(begin)

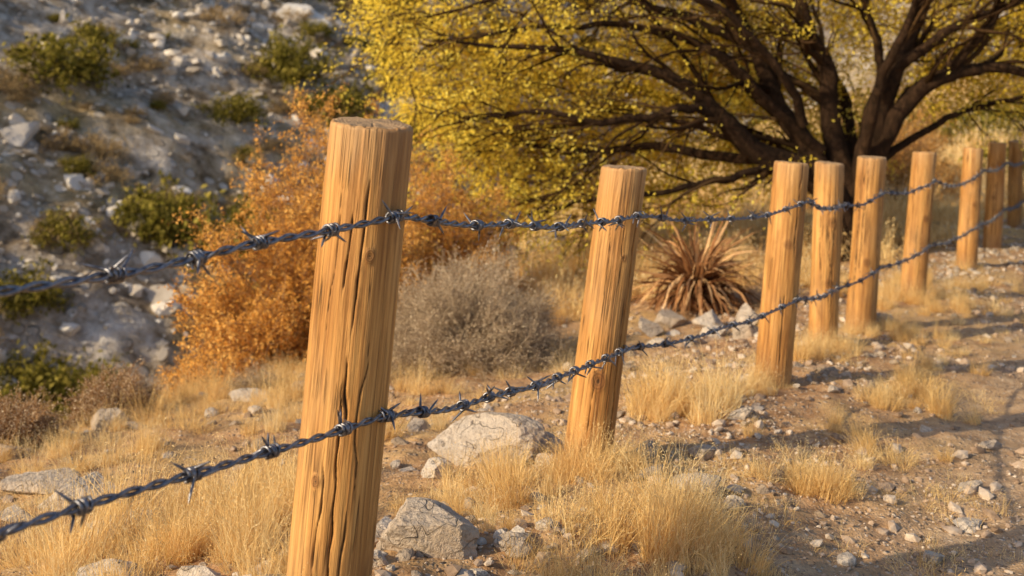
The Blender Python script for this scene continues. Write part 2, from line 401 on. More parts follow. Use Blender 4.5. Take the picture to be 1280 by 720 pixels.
def boulders():
    def pos(n,thr,seed,amp):
        x=-55+75*rng.random(n);y=14+62*rng.random(n)**1.15
        u=x+2.2-.58*y;v=-u-np.clip((y-9)*.5,0,8)*sst(-4,2,x)
        d=fbm(x*.2,y*.2,3,seed)
        k=(v>8)&(rng.random(n)<np.clip(thr+amp*d,.06,1));return x[k],y[k]
    x,y=pos(64000,.5,71,1.8)
    s=np.clip(.05+.06*rng.pareto(2.0,len(x)),.05,.3)*(.7+y*.012)
    scatter_rocks('stones',np.stack([x,y,H(x,y)+s*.1],-1),s,.7,1,M_bould,8,8,noise=.03)
    x,y=pos(7500,.4,71,2.2)
    s=np.clip(.22+.14*rng.pareto(2.2,len(x)),.2,.9)
    scatter_rocks('boulders',np.stack([x,y,H(x,y)+s*.1],-1),s,.75,3,M_bould,8,12,noise=.012)
boulders()
# ---------------------------------------------------------------- fence posts
POSTS=[((-1.60,1.05,-1.22),(-1.49,1.07,.03)),
((-.476,2.87,-1.312),(-.353,2.84,-.066)),((.312,4.7,-1.551),(.470,4.68,-.295)),((1.4625,6.3,-1.62),(1.575,6.3,-.3735)),
((2.079,7.5,-1.6875),(2.127,7.5,-.445)),((2.517,8.1,-1.689),(2.604,8.1,-.44)),((3.378,9.46,-1.723),(3.487,9.46,-.473)),
((4.747,11.7,-1.797),(4.822,11.7,-.543)),((5.786,13.5,-1.832),(5.853,13.5,-.559)),((7.087,15.8,-1.862),(7.11,15.8,-.632)),
((8.5,18.2,-1.85),(8.55,18.2,-.62))]
RAD=[.1,.106,.099,.100,.098,.101,.097,.098,.1,.098,.098]
CR={1:[(-88,.02,.62,.030,.012,1),(-82,.72,1.14,.024,.009,2),(-106,-.2,.45,.024,.008,3),(-60,.3,.75,.018,.005,4),(-118,.7,1.12,.018,.005,5),(-84,.5,.68,.05,.010,6),(-98,.82,1.04,.026,.007,16),(-72,-.1,.3,.02,.006,17)],
2:[(-48,.05,1.25,.035,.012,7),(-100,.15,.42,.022,.006,8),(-112,.7,1.1,.018,.005,9),(-78,.75,1.05,.018,.005,3),(-72,.1,.5,.016,.005,33)],
3:[(-85,.1,.6,.03,.008,11),(-70,.7,1.2,.03,.008,12)]}
KN={1:[(-70,.93,.012),(-115,.36,.011)],2:[(-94,.385,.028),(-70,.9,.010)],3:[(-95,.8,.018)],4:[(-85,.85,.026),(-95,.45,.02)],5:[(-100,.5,.02)],6:[(-80,.7,.02)]}
def post(i):
    b,t=POSTS[i];b=Vector(b)+Vector((0,0,CZ));t=Vector(t)+Vector((0,0,CZ))
    L=(t-b).length;r0=RAD[i];A,K=(288,260) if i in(1,2) else (144,120)
    th=np.linspace(0,2*np.pi,A,endpoint=False);z=np.linspace(-.3,L,K)
    TH,Z=np.meshgrid(th,z)
    r=r0*(1.03-.05*Z/L)*(1+.035*vnoise(np.cos(TH)*1.2+i*9,np.sin(TH)*1.2+Z*1.1,i)+.020*np.cos(2*TH+i))
    r=r+.0022*fbm(TH*9,Z*2.2,3,i+50)*np.minimum(1,np.minimum(TH,2*np.pi-TH)*3)
    bev=.006*np.clip((Z-(L-.010))/.010,0,1)**2;r=r-bev
    crack=np.zeros_like(r)
    rr=np.random.default_rng(i)
    crs=CR.get(i)or [(rr.uniform(-150,-30),rr.uniform(0,.5),rr.uniform(.6,1.25),.03,.007,int(rr.integers(99))) for _ in range(4)]
    crs=crs+[(rr.uniform(0,180),rr.uniform(0,.5),rr.uniform(.7,1.25),.03,.009,int(rr.integers(99))) for _ in range(3)]
    for (a,z0,z1,w,d,s) in crs:
        a0=math.radians(a)+.10*vnoise(Z*4,Z*0+s,s)+.04*vnoise(Z*17,Z*0+s,s+1)
        dt=(TH-a0+np.pi)%(2*np.pi)-np.pi
        tt=np.clip((Z-z0)/(z1-z0),0,1);win=np.clip(4*tt*(1-tt)*2,0,1)
        if z1>=1.15:win=np.clip(tt*5,0,1)
        ww=w*(.35+.65*win)*(.75+.5*vnoise(Z*30,Z*0,s))
        c=np.exp(-(dt/ww)**2)*win;r=r-d*c;crack=np.maximum(crack,c)
    crack=sst(.35,.85,crack)
    kd=np.full_like(r,9.)
    for (a,zk,s) in KN.get(i)or[(rr.uniform(-140,-40),rr.uniform(.3,1.1),.018)]:
        dt=(TH-math.radians(a)+np.pi)%(2*np.pi)-np.pi
        q=np.sqrt((dt*r0)**2+((Z-zk)*.8)**2)/s;kd=np.minimum(kd,q);r=r+.003*np.exp(-(q-.8)**2*3)
    tilt=(.006*np.cos(TH+i*1.7)+.005*np.abs(vnoise(TH*3,TH*0,i+7)))
    Zr=Z-tilt*sst(L-.03,L,Z)
    V=np.stack([r*np.cos(TH),r*np.sin(TH),Zr],-1).reshape(-1,3)
    k=np.arange(K-1)[:,None]*A;a=np.arange(A)[None,:];a2=(a+1)%A
    Q=np.stack([k+a,k+a2,k+A+a2,k+A+a],-1).reshape(-1,4)
    cr=list(crack.ravel());kdd=list(kd.ravel());tp=[0.]*(K*A);rd=[0.]*(K*A)
    last=V[-A:];rings=14;VV=[V];QQ=[Q];base=(K-1)*A
    for j in range(1,rings+1):
        f=1-j/rings*.985 if j>1 else .995
        P=last.copy();P[:,:2]*=f
        P[:,2]=L+(last[:,2]-L)*f+.0015*vnoise(P[:,0]*60,P[:,1]*60,i)+.002-.002*(j==1)
        rc=np.zeros(A)
        for (aa,_,z1,w,_,s) in crs[:3]:
            if z1<1.1:continue
            dt=(th-math.radians(aa)+np.pi)%(2*np.pi)-np.pi
            rc=np.maximum(rc,np.exp(-(dt/(w*1.2/max(f,.15)))**2)*(f>.3))
        P[:,2]-=.005*rc
        nb=(K+j-1)*A
        aA=np.arange(A);aB=(aA+1)%A
        QQ.append(np.stack([base+aA,base+aB,nb+aB,nb+aA],-1));base=nb
        VV.append(P);cr+=list(sst(.3,.8,rc));kdd+=[9.]*A;tp+=[1.]*A;rd+=list(np.linalg.norm(P[:,:2],axis=1))
    VV.append(np.array([[0,0,L]]));cr.append(0);kdd.append(9);tp.append(1);rd.append(0)
    c=(K+rings)*A;T=np.stack([base+np.arange(A),base+(np.arange(A)+1)%A,np.full(A,c)],-1)
    me=mesh('fence_post',np.concatenate(VV),np.concatenate(QQ),T,{'crack':cr,'kd':kdd,'top':tp,'rad':rd},mats=[M_wood])
    o=obj('fence_post',me)
    ax=(t-b).normalized();q=Vector((0,0,1)).rotation_difference(ax)
    o.rotation_mode='QUATERNION';o.rotation_quaternion=q;o.location=b
for i in range(len(POSTS)):post(i)
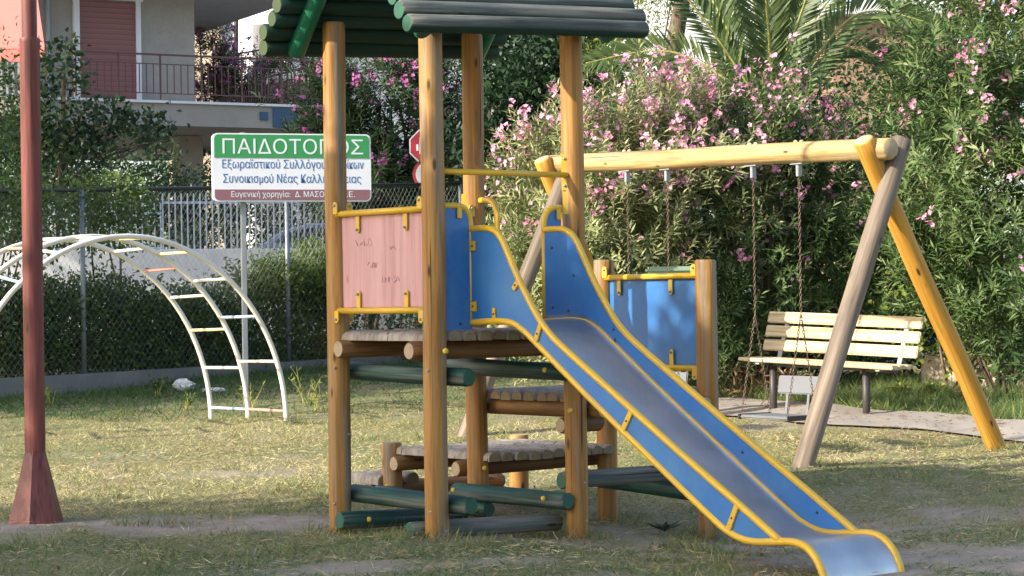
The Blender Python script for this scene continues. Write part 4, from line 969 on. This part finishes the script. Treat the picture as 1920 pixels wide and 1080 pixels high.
# pink oleanders behind the swings
LA = [lump(1120, 330, 21.5, .9, .8, 1.0), lump(1010, 350, 21.8, .48, .6, .55), lump(985, 470, 21.6, .42, .6, .6), lump(1230, 235, 21.6, .72, .7, .62), lump(1140, 500, 21.3, 1.0, .8, .95), lump(1300, 300, 21.7, .7, .7, .8), lump(1010, 600, 21.6, .5, .6, .5)]
o1_ = thing('oleander', (1.0, 21.6, .3), 'broad oleander crowded with pink blossom, behind the swing beam and blue panel', 'shrub', 'flowering oleanders')
topw = lambda P: np.clip((P[:, 2] - 1.5) / 1.5, .05, 1) ** 1.3
oleander(o1_, LA, 2500, flowers=310, fl_filter=topw, tb=.74, fs=.028)
branches('stem', o1_, (1.0, 21.7, .3), flat_tips(LA, 12), .028)
LB = [lump(1450, 265, 22.2, .85, .8, .78), lump(1550, 345, 22.1, .58, .7, .85), lump(1440, 400, 22.0, .95, .8, .9), lump(1370, 245, 22.3, .6, .7, .5), lump(1580, 480, 22.3, .8, .7, .8), lump(1480, 600, 22.5, 1.1, .6, .5), lump(1340, 560, 21.9, .6, .6, .7)]
o2_ = thing('oleander', (2.8, 22.3, .35), 'dark-hearted oleander with scattered pink blossom, behind the park bench', 'shrub', 'flowering oleanders')
oleander(o2_, LB, 2300, flowers=165, fs=.027, fl_filter=lambda P: np.clip((P[:, 2] - 1.0) / 2.2, .05, 1), tb=.36)
branches('stem', o2_, (2.6, 22.4, .35), flat_tips(LB, 12), .028)
LC = [lump(1850, 120, 20.6, .85, .8, .9), lump(1755, 300, 20.8, .62, .7, .85), lump(1900, 420, 20.4, .75, .8, 1.0), lump(1980, 200, 20.6, .9, .9, 1.6), lump(1700, 420, 21.2, .38, .5, .6), lump(1880, -60, 20.8, .9, .8, .8), lump(1820, 520, 21.0, .6, .6, .5), lump(1890, 600, 20.6, .55, .5, .5), lump(1790, 470, 20.9, .5, .5, .6)]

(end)

From the listing above, copy all lines holding the word "continues".

__COMPLETED EXERCISE__
The Blender Python script for this scene continues. Write part 2, from line 401 on. More parts follow. Use Blender 4.5. Take the picture to be 1280 by 720 pixels.
The Blender Python script for this scene continues. Write part 4, from line 969 on. This part finishes the script. Treat the picture as 1920 pixels wide and 1080 pixels high.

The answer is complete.